WHPK, Chicago’s Hyde Park-based non-profit jazz-broadcasting community radio station at 88.5 fm, held its annual Black History Month gala last Saturday (Feb 21) with music by reedsman Ari Brown‘s quartet celebrating the 50th anniversary year of the AACM (Association for the Advancement of Creative Musicians). International House, where the party was held, was an appropriate setting, as it’s one of the venues where the AACM’s found an early audience for the next step in evolution of organized sound beyond the then-prevalent high energy “new thing.” Posters of some of the ’60s concerts are exhibited at nearby Du Sable Museum of African-American History‘s exhibit “Free at First: The Audacious Journey of the AACM,”open through next September 6.
Brown is a genially powerful tenor and soprano saxophonist, who between his original  funny, self-deprecating stories  whose group with his brother Kirk on piano, basisist Yosef Ben Israel, and drummer Avreeayl Ra (Dr. Cuz sat in on congas) offered rousing but ultimately peaceful modal pieces to approximately 150 attendees, including former AACM chairman Mwata Bowden, recipient of the radio station’s 2015 Reach Award. Bowden, also a saxophonist, is the UC Department of Music’s director of jazz ensembles, and in remarks from the stage spoke of the significance of continuity, in part represented by spoken word artist (“discopoet”) Khari B., his son, now serving as AACM-Chicago chair.

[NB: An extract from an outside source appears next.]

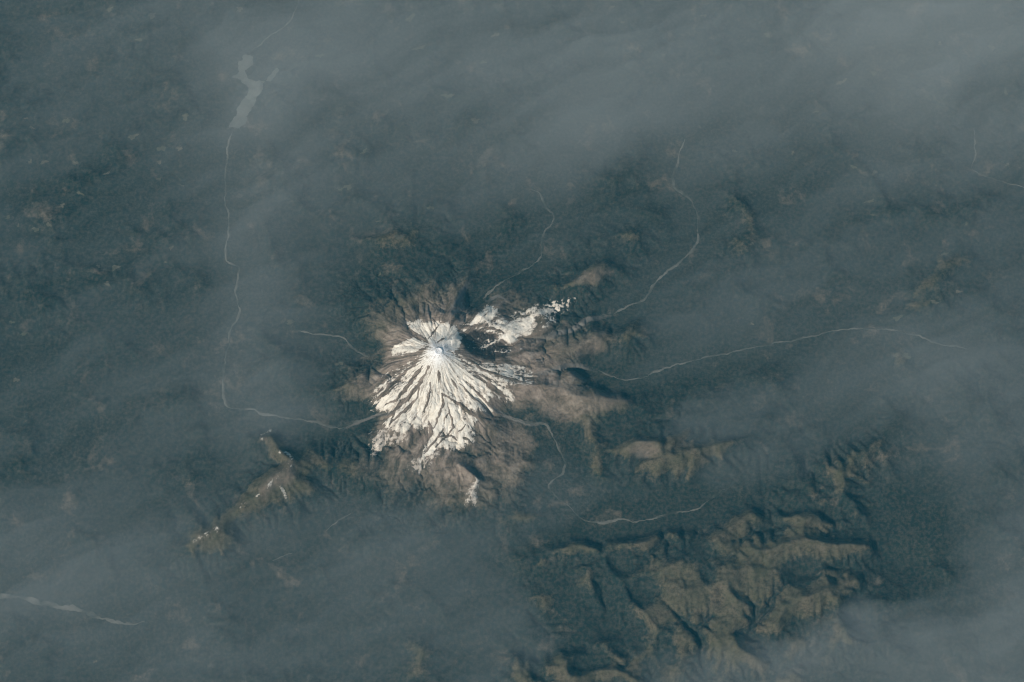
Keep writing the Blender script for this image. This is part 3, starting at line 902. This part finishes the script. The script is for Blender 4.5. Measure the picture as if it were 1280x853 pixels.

It’s not too much of a stretch to similarly praise the continuity 47-year-old WHPK sustains despite its relatively small (100 watt) signal and effective broadcast range. Staffed by the University’s students, staff and neighborhood volunteers, the station boasts of being the first to broadcast hip-hop in Chicago, and giving early exposure to Common and Kanye West, among others.
Chicago is lucky to have at least three non-profit, university and college-connected radio stations promoting local and experimental musics, jazz in particular. Besides WHPK, WDCB (90.9 FM, 5000 watts) from College of Du Page operates out of west suburban Glen Ellyn, with a professionally-produced playlist full of jazz, blues, salsa, folk and radio Golden Age programs, and WNUR (89.3 FM, 7200 watts) from Northwestern University in north suburban Evanston has student and volunteer deejays playing the strangest mix in the area.
Of course it’s not just Chicago. Boston’s got a handful of college stations with jazz deejays, Columbia University’s WKCR is a Manhattan-based institution, WWUH of Hartford CT. is another (giving a shoutout to devoted jazz host Chuck Obuchowski) — without college radio (and here’s a list of 469 in North America), jazz would be almost completely absent from the airwaves.
100 watts may not seem like much, getting far — but doesn’t that depend who’s listening? And anyway, like the best bigger stations WHPK too is streaming.